# [Data supplied]
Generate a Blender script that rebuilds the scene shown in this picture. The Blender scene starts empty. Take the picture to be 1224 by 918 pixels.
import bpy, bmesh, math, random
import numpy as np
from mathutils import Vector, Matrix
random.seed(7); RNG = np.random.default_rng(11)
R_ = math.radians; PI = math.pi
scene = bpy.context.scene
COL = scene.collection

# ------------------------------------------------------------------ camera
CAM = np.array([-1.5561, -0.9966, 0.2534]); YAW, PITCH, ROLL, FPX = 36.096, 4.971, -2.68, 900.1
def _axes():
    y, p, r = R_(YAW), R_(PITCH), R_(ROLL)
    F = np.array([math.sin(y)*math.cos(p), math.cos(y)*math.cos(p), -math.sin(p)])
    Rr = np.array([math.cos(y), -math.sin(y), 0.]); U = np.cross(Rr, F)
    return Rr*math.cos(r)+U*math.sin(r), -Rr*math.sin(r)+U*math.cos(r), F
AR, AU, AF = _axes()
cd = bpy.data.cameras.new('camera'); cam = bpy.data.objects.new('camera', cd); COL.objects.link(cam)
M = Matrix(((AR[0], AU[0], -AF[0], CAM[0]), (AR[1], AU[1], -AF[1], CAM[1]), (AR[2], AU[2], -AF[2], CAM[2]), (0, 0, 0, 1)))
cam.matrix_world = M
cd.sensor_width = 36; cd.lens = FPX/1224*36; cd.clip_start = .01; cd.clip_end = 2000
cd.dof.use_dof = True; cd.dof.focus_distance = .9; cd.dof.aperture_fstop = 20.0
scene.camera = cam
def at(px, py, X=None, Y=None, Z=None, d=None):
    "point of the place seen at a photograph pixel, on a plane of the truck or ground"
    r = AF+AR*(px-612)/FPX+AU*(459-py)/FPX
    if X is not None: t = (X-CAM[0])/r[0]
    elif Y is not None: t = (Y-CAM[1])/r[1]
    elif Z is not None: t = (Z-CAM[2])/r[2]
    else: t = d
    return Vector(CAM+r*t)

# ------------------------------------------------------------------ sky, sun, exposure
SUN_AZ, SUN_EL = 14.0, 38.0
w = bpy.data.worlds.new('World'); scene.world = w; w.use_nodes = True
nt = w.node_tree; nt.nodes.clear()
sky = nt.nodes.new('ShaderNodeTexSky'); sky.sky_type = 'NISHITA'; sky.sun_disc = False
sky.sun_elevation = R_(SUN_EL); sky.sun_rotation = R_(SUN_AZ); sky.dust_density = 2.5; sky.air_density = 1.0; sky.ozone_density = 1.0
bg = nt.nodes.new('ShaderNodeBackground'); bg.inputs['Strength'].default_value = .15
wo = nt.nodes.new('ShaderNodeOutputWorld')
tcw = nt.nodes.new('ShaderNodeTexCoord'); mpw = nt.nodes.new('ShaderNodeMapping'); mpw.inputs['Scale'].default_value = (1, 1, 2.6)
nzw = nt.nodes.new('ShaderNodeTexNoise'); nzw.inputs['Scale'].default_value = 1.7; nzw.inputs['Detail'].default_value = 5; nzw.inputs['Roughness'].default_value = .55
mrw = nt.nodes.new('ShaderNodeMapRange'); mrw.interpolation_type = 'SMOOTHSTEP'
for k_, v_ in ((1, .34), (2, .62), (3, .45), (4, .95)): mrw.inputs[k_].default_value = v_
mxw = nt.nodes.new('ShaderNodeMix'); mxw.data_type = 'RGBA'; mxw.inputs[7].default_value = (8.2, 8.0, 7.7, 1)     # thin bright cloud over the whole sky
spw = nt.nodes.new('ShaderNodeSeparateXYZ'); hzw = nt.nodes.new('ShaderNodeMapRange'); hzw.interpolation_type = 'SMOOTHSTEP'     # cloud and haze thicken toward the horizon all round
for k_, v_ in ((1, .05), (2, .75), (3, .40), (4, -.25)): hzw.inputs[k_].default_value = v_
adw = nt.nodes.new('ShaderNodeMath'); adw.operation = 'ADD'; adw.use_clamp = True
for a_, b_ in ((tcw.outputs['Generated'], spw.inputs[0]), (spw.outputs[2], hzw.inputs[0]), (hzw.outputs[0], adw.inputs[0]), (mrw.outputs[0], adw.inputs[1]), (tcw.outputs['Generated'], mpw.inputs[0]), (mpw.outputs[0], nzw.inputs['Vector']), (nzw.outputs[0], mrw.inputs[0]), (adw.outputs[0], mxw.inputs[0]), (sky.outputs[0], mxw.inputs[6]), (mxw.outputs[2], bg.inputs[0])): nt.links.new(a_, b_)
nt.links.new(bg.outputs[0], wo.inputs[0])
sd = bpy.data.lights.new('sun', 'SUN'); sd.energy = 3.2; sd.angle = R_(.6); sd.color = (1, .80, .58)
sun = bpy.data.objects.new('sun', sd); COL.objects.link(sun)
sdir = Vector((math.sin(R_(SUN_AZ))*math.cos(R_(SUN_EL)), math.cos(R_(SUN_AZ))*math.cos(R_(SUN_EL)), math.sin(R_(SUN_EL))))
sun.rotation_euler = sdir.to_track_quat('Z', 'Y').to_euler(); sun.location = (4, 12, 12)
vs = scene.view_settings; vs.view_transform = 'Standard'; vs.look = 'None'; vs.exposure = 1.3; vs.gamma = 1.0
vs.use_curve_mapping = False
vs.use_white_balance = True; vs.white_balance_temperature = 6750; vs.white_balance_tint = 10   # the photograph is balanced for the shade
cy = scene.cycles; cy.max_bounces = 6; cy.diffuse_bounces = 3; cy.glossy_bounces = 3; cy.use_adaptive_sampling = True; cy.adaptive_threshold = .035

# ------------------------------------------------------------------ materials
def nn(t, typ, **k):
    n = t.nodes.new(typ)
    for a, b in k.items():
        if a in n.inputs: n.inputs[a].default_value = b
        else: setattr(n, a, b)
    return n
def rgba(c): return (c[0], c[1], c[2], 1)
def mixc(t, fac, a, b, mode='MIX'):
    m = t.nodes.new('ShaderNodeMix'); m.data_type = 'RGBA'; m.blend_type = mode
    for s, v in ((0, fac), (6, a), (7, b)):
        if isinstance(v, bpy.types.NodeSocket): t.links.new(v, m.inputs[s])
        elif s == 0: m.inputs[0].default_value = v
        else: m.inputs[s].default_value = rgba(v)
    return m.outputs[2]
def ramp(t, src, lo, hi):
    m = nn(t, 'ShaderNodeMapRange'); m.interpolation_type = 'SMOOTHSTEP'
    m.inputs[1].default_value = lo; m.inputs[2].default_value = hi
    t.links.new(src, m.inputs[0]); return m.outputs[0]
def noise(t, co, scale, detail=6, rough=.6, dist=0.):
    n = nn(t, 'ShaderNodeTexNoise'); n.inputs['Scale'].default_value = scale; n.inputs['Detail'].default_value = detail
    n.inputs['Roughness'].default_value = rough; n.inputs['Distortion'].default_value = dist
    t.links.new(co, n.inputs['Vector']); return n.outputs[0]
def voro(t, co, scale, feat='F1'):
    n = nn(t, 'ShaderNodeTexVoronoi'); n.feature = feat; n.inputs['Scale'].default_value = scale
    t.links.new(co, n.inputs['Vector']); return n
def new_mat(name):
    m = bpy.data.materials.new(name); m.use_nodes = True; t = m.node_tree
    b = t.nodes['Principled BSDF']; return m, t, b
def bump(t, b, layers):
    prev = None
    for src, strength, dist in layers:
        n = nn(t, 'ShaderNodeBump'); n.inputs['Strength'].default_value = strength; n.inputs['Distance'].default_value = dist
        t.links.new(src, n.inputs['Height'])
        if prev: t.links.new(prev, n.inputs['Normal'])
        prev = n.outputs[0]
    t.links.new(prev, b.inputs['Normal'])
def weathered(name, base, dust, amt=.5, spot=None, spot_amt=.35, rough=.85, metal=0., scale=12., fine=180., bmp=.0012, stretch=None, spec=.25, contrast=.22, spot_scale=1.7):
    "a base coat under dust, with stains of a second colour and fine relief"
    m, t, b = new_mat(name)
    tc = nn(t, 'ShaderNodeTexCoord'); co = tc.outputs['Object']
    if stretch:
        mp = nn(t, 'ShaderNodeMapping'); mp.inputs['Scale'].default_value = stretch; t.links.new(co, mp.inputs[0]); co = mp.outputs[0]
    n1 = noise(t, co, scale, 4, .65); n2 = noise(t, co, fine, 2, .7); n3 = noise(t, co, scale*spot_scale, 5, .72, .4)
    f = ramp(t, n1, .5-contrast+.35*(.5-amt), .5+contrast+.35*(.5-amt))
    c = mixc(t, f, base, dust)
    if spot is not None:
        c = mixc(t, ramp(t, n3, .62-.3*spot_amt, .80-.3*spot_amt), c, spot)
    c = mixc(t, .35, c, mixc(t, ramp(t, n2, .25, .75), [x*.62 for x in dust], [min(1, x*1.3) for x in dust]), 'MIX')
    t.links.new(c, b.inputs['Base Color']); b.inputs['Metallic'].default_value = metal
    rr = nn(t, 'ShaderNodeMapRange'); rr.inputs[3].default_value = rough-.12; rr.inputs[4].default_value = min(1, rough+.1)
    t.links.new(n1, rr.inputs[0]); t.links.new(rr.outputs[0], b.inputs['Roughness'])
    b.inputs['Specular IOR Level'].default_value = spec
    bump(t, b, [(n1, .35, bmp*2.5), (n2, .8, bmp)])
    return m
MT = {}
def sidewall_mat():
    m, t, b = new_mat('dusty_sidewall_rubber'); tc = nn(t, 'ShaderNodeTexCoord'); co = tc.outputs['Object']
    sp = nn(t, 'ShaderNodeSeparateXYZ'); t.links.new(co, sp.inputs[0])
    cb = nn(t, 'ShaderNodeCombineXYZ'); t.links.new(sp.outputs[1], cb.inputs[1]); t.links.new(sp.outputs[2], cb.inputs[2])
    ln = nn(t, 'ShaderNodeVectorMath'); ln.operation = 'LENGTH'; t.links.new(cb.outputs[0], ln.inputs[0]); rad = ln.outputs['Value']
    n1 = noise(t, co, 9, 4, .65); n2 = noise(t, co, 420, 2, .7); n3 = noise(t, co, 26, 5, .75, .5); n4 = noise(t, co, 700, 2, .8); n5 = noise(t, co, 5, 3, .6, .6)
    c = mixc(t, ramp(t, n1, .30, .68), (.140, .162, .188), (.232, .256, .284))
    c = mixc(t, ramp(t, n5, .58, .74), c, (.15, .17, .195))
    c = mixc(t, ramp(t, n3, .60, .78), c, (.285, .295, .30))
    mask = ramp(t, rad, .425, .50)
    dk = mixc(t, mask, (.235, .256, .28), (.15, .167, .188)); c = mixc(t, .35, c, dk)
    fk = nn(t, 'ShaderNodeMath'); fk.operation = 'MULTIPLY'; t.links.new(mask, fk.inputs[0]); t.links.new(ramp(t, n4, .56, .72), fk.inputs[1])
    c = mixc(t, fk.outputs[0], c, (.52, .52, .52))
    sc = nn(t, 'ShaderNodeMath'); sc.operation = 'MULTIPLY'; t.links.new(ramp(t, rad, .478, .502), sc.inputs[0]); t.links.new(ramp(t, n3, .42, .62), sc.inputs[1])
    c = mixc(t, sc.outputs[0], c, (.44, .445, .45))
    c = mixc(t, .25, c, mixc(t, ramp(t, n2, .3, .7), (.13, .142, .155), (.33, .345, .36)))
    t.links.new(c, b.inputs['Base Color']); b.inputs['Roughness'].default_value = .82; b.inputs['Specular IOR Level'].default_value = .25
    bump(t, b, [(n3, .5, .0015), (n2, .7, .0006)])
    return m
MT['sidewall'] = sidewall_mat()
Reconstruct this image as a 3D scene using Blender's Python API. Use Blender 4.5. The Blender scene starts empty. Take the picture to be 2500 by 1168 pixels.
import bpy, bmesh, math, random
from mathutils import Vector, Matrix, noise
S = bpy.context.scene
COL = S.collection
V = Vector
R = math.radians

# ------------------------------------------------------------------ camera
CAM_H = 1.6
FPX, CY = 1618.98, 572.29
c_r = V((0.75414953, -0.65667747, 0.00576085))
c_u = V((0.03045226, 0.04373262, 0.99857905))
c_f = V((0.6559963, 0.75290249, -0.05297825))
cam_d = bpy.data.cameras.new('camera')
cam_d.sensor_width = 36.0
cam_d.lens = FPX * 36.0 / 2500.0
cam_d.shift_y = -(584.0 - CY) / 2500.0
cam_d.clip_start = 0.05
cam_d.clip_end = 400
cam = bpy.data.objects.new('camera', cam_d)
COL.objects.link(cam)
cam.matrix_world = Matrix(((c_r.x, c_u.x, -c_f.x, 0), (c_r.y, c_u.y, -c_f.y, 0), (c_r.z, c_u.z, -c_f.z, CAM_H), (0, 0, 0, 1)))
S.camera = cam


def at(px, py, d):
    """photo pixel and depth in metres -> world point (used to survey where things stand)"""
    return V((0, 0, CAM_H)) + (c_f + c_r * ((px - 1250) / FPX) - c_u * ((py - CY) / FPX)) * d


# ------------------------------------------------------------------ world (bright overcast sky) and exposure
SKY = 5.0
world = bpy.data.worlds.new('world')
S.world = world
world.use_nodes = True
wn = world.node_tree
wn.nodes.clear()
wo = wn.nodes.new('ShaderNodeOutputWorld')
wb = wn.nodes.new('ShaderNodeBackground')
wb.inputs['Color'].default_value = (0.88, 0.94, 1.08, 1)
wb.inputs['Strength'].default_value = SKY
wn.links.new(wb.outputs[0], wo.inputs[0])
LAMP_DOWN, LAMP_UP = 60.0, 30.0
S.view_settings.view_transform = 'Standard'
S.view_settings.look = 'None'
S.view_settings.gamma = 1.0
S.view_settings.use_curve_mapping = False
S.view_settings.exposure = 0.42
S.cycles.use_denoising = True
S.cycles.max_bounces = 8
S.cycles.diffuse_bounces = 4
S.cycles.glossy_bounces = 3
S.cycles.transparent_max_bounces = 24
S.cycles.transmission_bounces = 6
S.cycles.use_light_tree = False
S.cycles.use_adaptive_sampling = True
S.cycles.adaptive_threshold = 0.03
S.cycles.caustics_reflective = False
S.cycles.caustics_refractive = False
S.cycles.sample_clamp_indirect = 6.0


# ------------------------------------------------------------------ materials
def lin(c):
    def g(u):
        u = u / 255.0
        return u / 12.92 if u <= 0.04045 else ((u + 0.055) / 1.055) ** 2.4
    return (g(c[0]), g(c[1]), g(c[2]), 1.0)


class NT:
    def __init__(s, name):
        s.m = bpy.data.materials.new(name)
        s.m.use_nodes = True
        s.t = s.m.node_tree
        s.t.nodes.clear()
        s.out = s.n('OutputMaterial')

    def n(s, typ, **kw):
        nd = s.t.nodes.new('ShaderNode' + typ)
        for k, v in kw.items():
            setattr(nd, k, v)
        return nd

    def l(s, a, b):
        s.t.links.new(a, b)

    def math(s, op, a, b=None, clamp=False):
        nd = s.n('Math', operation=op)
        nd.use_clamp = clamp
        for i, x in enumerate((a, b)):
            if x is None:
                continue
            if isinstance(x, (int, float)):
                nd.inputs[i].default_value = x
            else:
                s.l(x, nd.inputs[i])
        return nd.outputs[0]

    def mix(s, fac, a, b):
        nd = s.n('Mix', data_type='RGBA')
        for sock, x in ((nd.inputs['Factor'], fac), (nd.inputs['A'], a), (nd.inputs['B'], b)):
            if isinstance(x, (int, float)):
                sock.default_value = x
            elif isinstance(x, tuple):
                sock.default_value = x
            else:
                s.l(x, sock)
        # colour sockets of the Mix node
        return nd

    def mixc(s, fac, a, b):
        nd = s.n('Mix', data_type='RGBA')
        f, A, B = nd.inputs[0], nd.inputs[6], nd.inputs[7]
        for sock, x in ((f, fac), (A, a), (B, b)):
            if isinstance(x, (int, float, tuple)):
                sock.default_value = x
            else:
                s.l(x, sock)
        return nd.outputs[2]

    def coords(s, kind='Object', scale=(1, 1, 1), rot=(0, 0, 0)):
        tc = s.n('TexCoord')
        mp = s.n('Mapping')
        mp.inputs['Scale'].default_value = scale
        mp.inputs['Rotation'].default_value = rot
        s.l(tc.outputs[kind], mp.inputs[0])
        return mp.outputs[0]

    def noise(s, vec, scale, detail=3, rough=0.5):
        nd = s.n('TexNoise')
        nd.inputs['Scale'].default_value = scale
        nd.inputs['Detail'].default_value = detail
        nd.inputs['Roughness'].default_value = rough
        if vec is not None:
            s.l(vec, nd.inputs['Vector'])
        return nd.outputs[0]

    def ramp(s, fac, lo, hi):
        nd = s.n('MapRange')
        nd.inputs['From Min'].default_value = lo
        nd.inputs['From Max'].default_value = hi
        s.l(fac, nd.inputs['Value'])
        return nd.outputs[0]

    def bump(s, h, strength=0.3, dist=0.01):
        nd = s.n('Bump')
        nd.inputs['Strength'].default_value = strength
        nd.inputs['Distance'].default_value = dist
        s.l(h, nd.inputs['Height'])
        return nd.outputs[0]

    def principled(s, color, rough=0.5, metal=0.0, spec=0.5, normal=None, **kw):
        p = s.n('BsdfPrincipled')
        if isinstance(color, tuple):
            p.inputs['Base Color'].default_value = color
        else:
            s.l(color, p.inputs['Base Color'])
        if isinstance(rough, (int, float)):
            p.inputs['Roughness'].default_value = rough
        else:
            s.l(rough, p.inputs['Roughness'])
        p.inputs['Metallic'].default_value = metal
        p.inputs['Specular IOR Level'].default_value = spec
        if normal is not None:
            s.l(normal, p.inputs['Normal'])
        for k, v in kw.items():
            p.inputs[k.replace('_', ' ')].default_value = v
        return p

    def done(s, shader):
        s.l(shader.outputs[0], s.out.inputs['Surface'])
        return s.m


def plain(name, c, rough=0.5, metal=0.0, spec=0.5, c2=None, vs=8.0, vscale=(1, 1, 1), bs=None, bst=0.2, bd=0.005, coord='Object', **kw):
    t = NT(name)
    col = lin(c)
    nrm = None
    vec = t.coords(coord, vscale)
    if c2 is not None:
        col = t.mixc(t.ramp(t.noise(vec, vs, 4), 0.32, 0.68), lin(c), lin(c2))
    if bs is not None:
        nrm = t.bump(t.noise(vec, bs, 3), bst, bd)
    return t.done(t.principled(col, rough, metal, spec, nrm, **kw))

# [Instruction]
Exactly as they appear, retype the lines from the start of the records through the line containing "COL = scene.collection".

# [Expected answer]
Generate a Blender script that rebuilds the scene shown in this picture. The Blender scene starts empty. Take the picture to be 1224 by 918 pixels.
import bpy, bmesh, math, random
import numpy as np
from mathutils import Vector, Matrix
random.seed(7); RNG = np.random.default_rng(11)
R_ = math.radians; PI = math.pi
scene = bpy.context.scene
COL = scene.collection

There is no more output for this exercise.